On the morning after the King Soopers shooting, police released the names of the 10 people who had been killed. One was Teri Leiker, an always-smiling 51-year-old woman who had bagged Rudy’s groceries for years. “I always looked for her and got in her line if I could,” Rudy said. “I knew she would brighten my day.” Rudy was assigned to work with the family of another shooting victim, but she declined to speak with The Trace in detail about them because their family has chosen not to interact with the media. But Rudy said that, in many ways, supporting victims after a mass shooting is just like supporting victims of any other tragedy. She makes sure they are not alone, she helps them contact loved ones, and guides them through the logistics.
But this tragedy was also different in some ways.
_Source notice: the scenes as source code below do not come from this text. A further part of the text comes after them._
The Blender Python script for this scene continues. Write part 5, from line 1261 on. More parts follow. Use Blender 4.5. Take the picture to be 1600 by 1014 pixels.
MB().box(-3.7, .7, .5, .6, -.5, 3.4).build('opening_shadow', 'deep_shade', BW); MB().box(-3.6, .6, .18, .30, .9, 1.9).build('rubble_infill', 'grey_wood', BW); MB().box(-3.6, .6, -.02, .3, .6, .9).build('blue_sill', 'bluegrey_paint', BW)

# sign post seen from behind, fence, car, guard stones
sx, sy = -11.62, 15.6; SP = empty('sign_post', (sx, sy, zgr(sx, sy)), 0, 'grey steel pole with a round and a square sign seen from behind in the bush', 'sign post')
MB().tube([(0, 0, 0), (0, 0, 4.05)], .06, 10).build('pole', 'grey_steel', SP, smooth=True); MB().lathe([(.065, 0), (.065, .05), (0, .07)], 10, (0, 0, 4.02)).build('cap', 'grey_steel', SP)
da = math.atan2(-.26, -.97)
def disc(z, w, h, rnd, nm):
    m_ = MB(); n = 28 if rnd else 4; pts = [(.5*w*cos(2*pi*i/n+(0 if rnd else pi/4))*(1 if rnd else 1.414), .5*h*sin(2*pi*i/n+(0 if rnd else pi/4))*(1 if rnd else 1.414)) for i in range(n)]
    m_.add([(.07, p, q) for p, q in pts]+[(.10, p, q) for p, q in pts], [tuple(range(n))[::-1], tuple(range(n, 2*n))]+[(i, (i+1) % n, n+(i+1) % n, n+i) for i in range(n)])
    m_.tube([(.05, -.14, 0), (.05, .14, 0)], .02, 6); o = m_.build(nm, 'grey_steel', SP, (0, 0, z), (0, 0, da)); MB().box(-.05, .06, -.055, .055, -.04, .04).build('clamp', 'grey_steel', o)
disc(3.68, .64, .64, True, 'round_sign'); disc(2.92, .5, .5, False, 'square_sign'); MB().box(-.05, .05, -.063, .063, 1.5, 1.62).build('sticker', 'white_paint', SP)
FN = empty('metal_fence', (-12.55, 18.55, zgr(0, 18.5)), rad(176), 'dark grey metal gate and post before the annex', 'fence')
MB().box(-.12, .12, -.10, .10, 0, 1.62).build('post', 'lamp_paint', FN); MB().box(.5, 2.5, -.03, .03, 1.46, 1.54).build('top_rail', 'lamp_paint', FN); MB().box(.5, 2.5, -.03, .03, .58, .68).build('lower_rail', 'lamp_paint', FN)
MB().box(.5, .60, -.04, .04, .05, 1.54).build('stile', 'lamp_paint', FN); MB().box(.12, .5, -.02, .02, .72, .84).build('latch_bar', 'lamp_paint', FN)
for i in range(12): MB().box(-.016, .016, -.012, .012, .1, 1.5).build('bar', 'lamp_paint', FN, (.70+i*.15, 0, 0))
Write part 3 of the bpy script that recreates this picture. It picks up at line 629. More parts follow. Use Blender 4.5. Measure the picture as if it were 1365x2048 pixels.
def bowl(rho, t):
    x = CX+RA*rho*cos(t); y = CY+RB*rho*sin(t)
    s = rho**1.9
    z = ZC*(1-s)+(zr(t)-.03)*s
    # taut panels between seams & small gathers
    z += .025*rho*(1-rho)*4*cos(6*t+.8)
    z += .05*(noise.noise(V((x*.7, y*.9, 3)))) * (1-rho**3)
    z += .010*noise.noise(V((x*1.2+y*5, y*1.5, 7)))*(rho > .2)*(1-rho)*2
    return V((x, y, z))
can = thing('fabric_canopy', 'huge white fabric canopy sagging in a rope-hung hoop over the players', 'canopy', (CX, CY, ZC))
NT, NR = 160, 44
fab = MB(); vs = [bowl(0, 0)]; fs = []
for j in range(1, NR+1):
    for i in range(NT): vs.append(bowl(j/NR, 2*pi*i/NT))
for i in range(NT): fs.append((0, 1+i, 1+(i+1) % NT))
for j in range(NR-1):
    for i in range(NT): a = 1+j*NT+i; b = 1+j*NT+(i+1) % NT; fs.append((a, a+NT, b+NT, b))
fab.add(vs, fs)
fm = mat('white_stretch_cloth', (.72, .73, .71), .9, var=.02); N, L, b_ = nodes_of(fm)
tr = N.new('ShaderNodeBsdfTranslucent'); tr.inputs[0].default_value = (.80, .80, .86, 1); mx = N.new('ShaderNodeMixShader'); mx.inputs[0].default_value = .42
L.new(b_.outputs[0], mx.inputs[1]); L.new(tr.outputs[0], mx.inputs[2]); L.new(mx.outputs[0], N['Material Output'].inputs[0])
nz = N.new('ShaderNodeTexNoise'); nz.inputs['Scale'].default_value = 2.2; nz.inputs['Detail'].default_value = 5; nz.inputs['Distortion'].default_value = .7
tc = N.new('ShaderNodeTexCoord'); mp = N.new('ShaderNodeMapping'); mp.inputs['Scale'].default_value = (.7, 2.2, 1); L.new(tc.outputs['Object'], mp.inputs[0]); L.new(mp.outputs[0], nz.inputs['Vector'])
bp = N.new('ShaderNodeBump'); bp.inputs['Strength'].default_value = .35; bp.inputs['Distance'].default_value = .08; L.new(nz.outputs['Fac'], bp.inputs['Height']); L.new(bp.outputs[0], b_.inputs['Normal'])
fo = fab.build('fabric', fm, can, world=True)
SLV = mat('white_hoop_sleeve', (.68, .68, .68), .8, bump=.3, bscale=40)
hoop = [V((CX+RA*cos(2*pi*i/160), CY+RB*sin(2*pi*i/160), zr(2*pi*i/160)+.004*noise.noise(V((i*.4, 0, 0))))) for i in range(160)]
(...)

It felt particularly huge and sudden, for one, and it was impossible for the families to grieve privately. Media from around the country descended on the town, knocking on doors and asking to hear stories about the victims from families, friends, and neighbors. And unlike her work at Columbine, where the grief was large-scale but removed from her own life, this event was in her own community, affecting people she knew.
“I am used to the pain of a family, but this is magnified so many times,” she said. “And this felt different. These were my friends.”
Townley, the Boulder victim services coordinator, said the shooting was hard for many of her volunteers. In such a tight-knit community, in some respects they were all victims, experiencing vicarious trauma.
The hardest day for Rudy was when police released the victims’ bodies and property to their next of kin. Rudy received two bags wrapped in evidence scene tape to return to the family she was working with. She knew that seeing personal items that belonged to someone who died often opens floodgates of grief for the people left behind. The woman’s cell phone was in the bag, and her car keys. There would be recent photos, and probably texts sent to her by people fearing the worst. When Rudy got to the woman’s home, she left the bags in her car. She wanted to give the family a moment to prepare.
She called again weeks later on Mother’s Day, which she knew would be a hard day for the woman’s children. In the months to come, she will continue to text them to check in, and deliver letters and cards when they are sent to the Police Department. “Not a day passes when I don’t think about them,” Rudy said.
In the first days after the shooting, Rudy held her own grief in. She hadn’t known the victims well, after all, and she wanted to be strong for the people who had. Then one day, she opened her refrigerator and realized she needed groceries. She drove to a different Kings Soopers across town. As she pushed her cart down the aisles, none of the food was where she expected it to be. She kept telling herself, “You’re OK. You’re OK.” She couldn’t find the chicken thighs where they would have been at the other store, so she went to the butcher counter. “I started to ask the question, and I just started sobbing,” she said. “I must not have been the first one to do that because he just said, ‘That’s OK,’ and told me where to go.”
Still, she plans to be the first one at the door when her old market reopens later this year. “I just want to tell them I’m sorry and thank you,” she said. “I know it will never be the same again. But I want it to be.”